(WRITTEN INSTRUCTION)
All entries must be repeated exactly; do not include the pictures.
--- begin RECORDS SHOWN ---
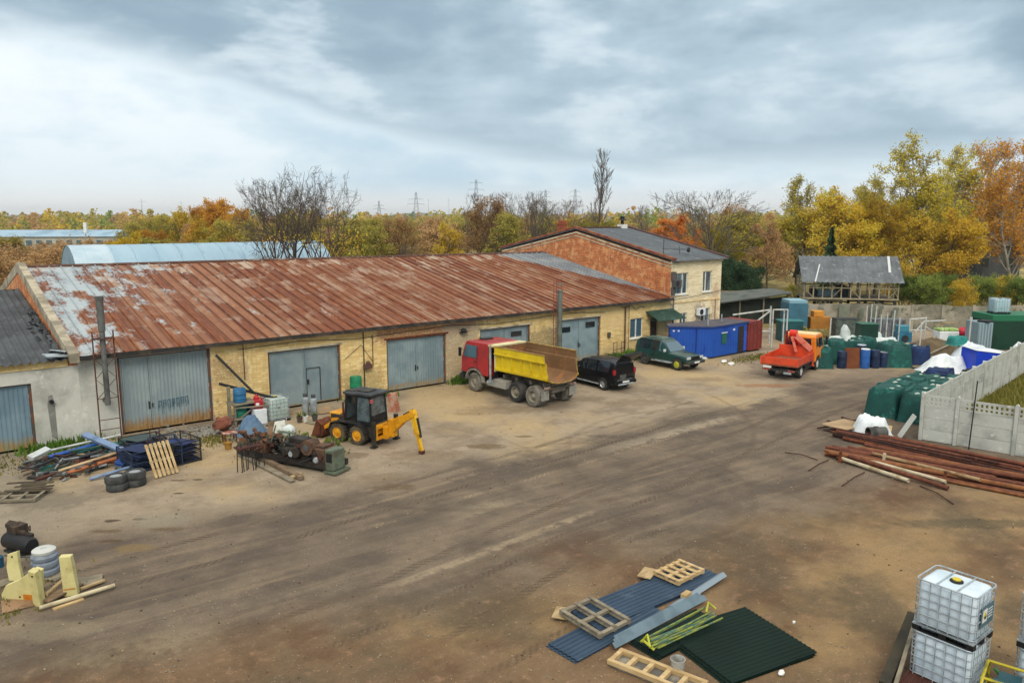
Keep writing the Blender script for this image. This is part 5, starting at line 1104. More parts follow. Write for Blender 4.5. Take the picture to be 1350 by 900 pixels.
    for s in (-1, 1): m = MB(); m.box(s * .8 - .07, s * .8 + .07, -1.02, -.86, .1, 1.15); m.box(s * .8 - .04, s * .8 + .04, -.98, -.9, .06, .3); m.box(s * .8 - .14, s * .8 + .14, -1.06, -.82, .02, .07); m.build('stabiliser', dk, T)
    m = MB(); m.tube([(-.3, -1.0, 1.0), (-.2, -.95, 1.2), (0, -.95, 1.25), (.1, -1.05, .9)], .02, 5); m.tube([(-.62, -.8, 1.0), (-.66, -.9, 1.3), (-.58, -.82, 1.35)], .03, 5); m.build('hydraulic_hose', BLACK, T)
    K = Vector((.0, -1.25, .62)); E_ = Vector((-.38, -2.72, 1.62)); Tp = Vector((-.50, -3.2, .08))
    bm_ = MB(); mid = K.lerp(E_, .5) + Vector((0, 0, .1)); bm_.bar(K, mid, .22, .34); bm_.bar(mid, E_, .2, .28); bm_.cyl(E_ + Vector((-.14, 0, 0)), E_ + Vector((.14, 0, 0)), .14, n=10); bm_.box(-.15, .15, -1.5, -1.2, .4, 1.15); bm_.bar((0, -1.35, 1.1), tuple(K.lerp(E_, .55) + Vector((0, 0, .25))), .1, .1); bm_.build('boom', yl, T)
    d = MB(); dirv = (Tp - E_); d.bar(E_ - dirv * .12, E_ + dirv * .55, .16, .26); d.bar(E_ + dirv * .5, Tp, .12, .16); d.build('dipper_arm', M('brighter_yellow', '#e0b020', .45, '#c08a18', 2), T)
    d = MB(); d.cyl(E_.lerp(K, .4) + Vector((0, 0, .26)), E_ + Vector((0, 0, .18)), .05, n=8); d.bar(E_ + dirv * .1 + Vector((0, -.16, .02)), E_ + dirv * .62 + Vector((0, -.12, .02)), .09, .07); d.build('dipper_ram', dk, T)
    d = MB(); d.box(Tp.x - .09, Tp.x + .09, Tp.y - .1, Tp.y + .1, 0, .14); d.build('dipper_foot', RUSTD, T)
backhoe()
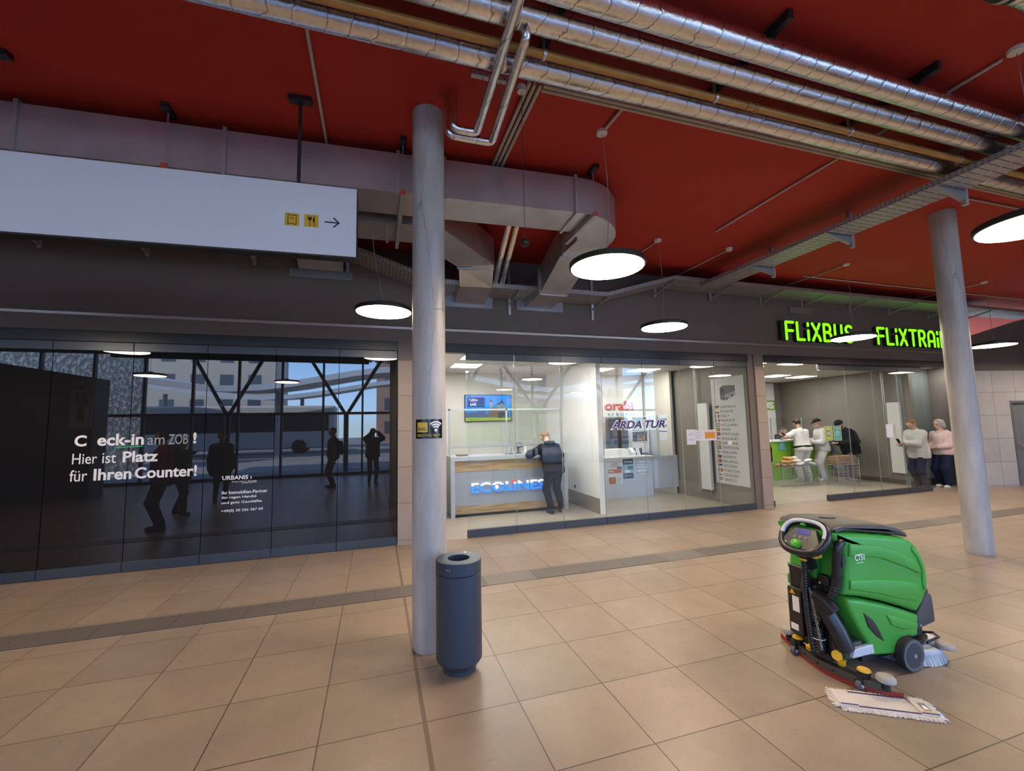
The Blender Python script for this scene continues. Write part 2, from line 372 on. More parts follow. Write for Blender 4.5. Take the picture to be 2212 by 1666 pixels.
# ================================================================== SHOP FRONT GLASS
def glass_front(name, label, seams, y, m, z_rail=.125, z_top=2.86, zt2=2.975, t=.012, rails=True, bottom=True):
    t0 = thing(name, label, 'window', (seams[0], y, 0)); t0['kind'] = 'structure'
    for a, c in zip(seams[:-1], seams[1:]):
        MB().box(a+.004, c-.004, y, y+t, z_rail-.02 if bottom else .01, z_top+.02).build('glass_pane', m, t0)
        if bottom: MB().box(a+.003, c-.003, y-.022, y+t+.022, .004, z_rail).build('bottom_rail', M_rail, t0, bevel=.004)
        if rails: MB().box(a+.003, c-.003, y-.02, y+t+.02, z_top, zt2).build('top_rail', M_rail, t0, bevel=.004)
        if m is M_glass and a != seams[0]: MB().box(a-.0035, a+.0035, y, y+t, z_rail, z_top).build('edge_seal', mat('glass_edge_seal', (.30, .32, .31), .4), t0)
    return t0
glass_front('window_1', 'long shop window covered with dark film', [.31-.853*k for k in range(16)][::-1], YW+.03, M_film)
# room behind the film stays dark: solid backing
struct(MB().box(-14, .32, YW+.12, YW+.2, 0, 3.12).build('wall_behind_film', M_black))
glass_front('window_2', 'clear glass front of the two travel counters', [1.396, 2.23, 3.082, 3.894, 4.75, 5.58, 6.40, 7.255], YW+.02, M_glass)
w3 = glass_front('window_3', 'sliding glass panels pushed to the right', [9.34, 10.157, 11.023, 11.87, 12.72], 7.08, M_glass)
w4 = thing('window_4', 'narrow folded glass pane beside the stone pier', 'window', (7.72, 7.0, 0)); w4['kind'] = 'structure'
Mx = Matrix.Translation((7.70, 6.99, 0)) @ rotz(math.radians(35))
MB().box(0, .19, 0, .012, .1, 2.9).xf(Mx).build('glass_pane', M_glass, w4); MB().box(.09, .19, -.02, .032, .004, .11).xf(Mx).build('bottom_shoe', M_black, w4)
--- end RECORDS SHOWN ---
(EXERCISE SOLUTION)
Keep writing the Blender script for this image. This is part 5, starting at line 1104. More parts follow. Write for Blender 4.5. Take the picture to be 1350 by 900 pixels.
    for s in (-1, 1): m = MB(); m.box(s * .8 - .07, s * .8 + .07, -1.02, -.86, .1, 1.15); m.box(s * .8 - .04, s * .8 + .04, -.98, -.9, .06, .3); m.box(s * .8 - .14, s * .8 + .14, -1.06, -.82, .02, .07); m.build('stabiliser', dk, T)
    m = MB(); m.tube([(-.3, -1.0, 1.0), (-.2, -.95, 1.2), (0, -.95, 1.25), (.1, -1.05, .9)], .02, 5); m.tube([(-.62, -.8, 1.0), (-.66, -.9, 1.3), (-.58, -.82, 1.35)], .03, 5); m.build('hydraulic_hose', BLACK, T)
    K = Vector((.0, -1.25, .62)); E_ = Vector((-.38, -2.72, 1.62)); Tp = Vector((-.50, -3.2, .08))
    bm_ = MB(); mid = K.lerp(E_, .5) + Vector((0, 0, .1)); bm_.bar(K, mid, .22, .34); bm_.bar(mid, E_, .2, .28); bm_.cyl(E_ + Vector((-.14, 0, 0)), E_ + Vector((.14, 0, 0)), .14, n=10); bm_.box(-.15, .15, -1.5, -1.2, .4, 1.15); bm_.bar((0, -1.35, 1.1), tuple(K.lerp(E_, .55) + Vector((0, 0, .25))), .1, .1); bm_.build('boom', yl, T)
    d = MB(); dirv = (Tp - E_); d.bar(E_ - dirv * .12, E_ + dirv * .55, .16, .26); d.bar(E_ + dirv * .5, Tp, .12, .16); d.build('dipper_arm', M('brighter_yellow', '#e0b020', .45, '#c08a18', 2), T)
    d = MB(); d.cyl(E_.lerp(K, .4) + Vector((0, 0, .26)), E_ + Vector((0, 0, .18)), .05, n=8); d.bar(E_ + dirv * .1 + Vector((0, -.16, .02)), E_ + dirv * .62 + Vector((0, -.12, .02)), .09, .07); d.build('dipper_ram', dk, T)
    d = MB(); d.box(Tp.x - .09, Tp.x + .09, Tp.y - .1, Tp.y + .1, 0, .14); d.build('dipper_foot', RUSTD, T)
backhoe()
The Blender Python script for this scene continues. Write part 2, from line 372 on. More parts follow. Write for Blender 4.5. Take the picture to be 2212 by 1666 pixels.
# ================================================================== SHOP FRONT GLASS
def glass_front(name, label, seams, y, m, z_rail=.125, z_top=2.86, zt2=2.975, t=.012, rails=True, bottom=True):
    t0 = thing(name, label, 'window', (seams[0], y, 0)); t0['kind'] = 'structure'
    for a, c in zip(seams[:-1], seams[1:]):
        MB().box(a+.004, c-.004, y, y+t, z_rail-.02 if bottom else .01, z_top+.02).build('glass_pane', m, t0)
        if bottom: MB().box(a+.003, c-.003, y-.022, y+t+.022, .004, z_rail).build('bottom_rail', M_rail, t0, bevel=.004)
        if rails: MB().box(a+.003, c-.003, y-.02, y+t+.02, z_top, zt2).build('top_rail', M_rail, t0, bevel=.004)
        if m is M_glass and a != seams[0]: MB().box(a-.0035, a+.0035, y, y+t, z_rail, z_top).build('edge_seal', mat('glass_edge_seal', (.30, .32, .31), .4), t0)
    return t0
glass_front('window_1', 'long shop window covered with dark film', [.31-.853*k for k in range(16)][::-1], YW+.03, M_film)
# room behind the film stays dark: solid backing
struct(MB().box(-14, .32, YW+.12, YW+.2, 0, 3.12).build('wall_behind_film', M_black))
glass_front('window_2', 'clear glass front of the two travel counters', [1.396, 2.23, 3.082, 3.894, 4.75, 5.58, 6.40, 7.255], YW+.02, M_glass)
w3 = glass_front('window_3', 'sliding glass panels pushed to the right', [9.34, 10.157, 11.023, 11.87, 12.72], 7.08, M_glass)
w4 = thing('window_4', 'narrow folded glass pane beside the stone pier', 'window', (7.72, 7.0, 0)); w4['kind'] = 'structure'
Mx = Matrix.Translation((7.70, 6.99, 0)) @ rotz(math.radians(35))
MB().box(0, .19, 0, .012, .1, 2.9).xf(Mx).build('glass_pane', M_glass, w4); MB().box(.09, .19, -.02, .032, .004, .11).xf(Mx).build('bottom_shoe', M_black, w4)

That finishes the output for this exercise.